Dispatch | The Coastal Towns of Eastern Isabela

Blos River Aerial View
Blos River Aerial View
Blos River Aerial View

The isolation of Eastern Isabela has always been the lure to explore this remote place. Despite being on the mainland of Luzon, the area is cut off by Sierra Madre mountains. Finally last week, we had the chance to see the region for an exploration and ocular trip as a potential site for our Backpack Photography. After a 12-hour bus ride from Manila to Tuguegarao, we took a SkyPasada 19-seater plane for a 20-30 minutes plane ride to Maconacon. Flying in was already an experience. Seeing the lush forest of Sierra Madre Mountains and the beautiful coastline of Isabela was nothing short of impressive.

Coastline leading to the town center of Maconacon
Coastline leading to the town center of Maconacon

We explored Maconacon, the rugged terrain, devastated and ravaged by Typhoon Juan in 2010, is now showing signs of recovery albeit the changes on its landscape. A cancelled flight also gave us an opportunity to visit Divilacan, which left us wanting to explore more of this unexpectedly wonderful coastal town. Electricity has a small window for a few hours in the evening, there’s a cell site but is mostly down leaving the regions disconnected most of the time from the rest of the country. Yet this isolation may be also be the remaining charm of these places aside from the gentle yet skill-full Dumagats, an indigenous group of people, still on their nomadic and hunting ways while slowly adjusting to the modern world. Isabela may be one of the last few gems untouched by commercialisation.

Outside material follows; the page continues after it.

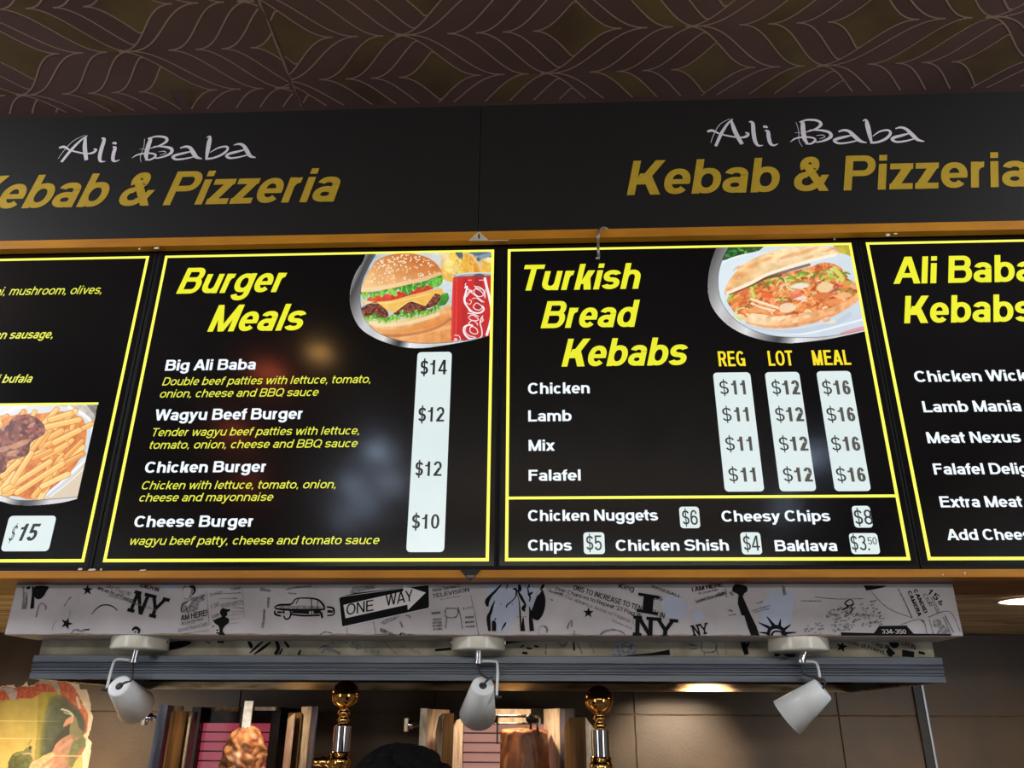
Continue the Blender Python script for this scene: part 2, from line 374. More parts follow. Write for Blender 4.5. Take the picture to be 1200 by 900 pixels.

Beautiful beach stretch leading north of Cagayan
Beautiful beach stretch leading north of Cagayan

4 Comments

  1. Is this a part of Palanan? I’ve long wanted to go there, but my companion always don’t have free time!

    • Hi Nids! Nope but it’s part of the neighbouring coastal towns of Palanan, particularly Maconocan, Divilacan and Dinapigue

  2. Hoping someday I can also explore my parents province!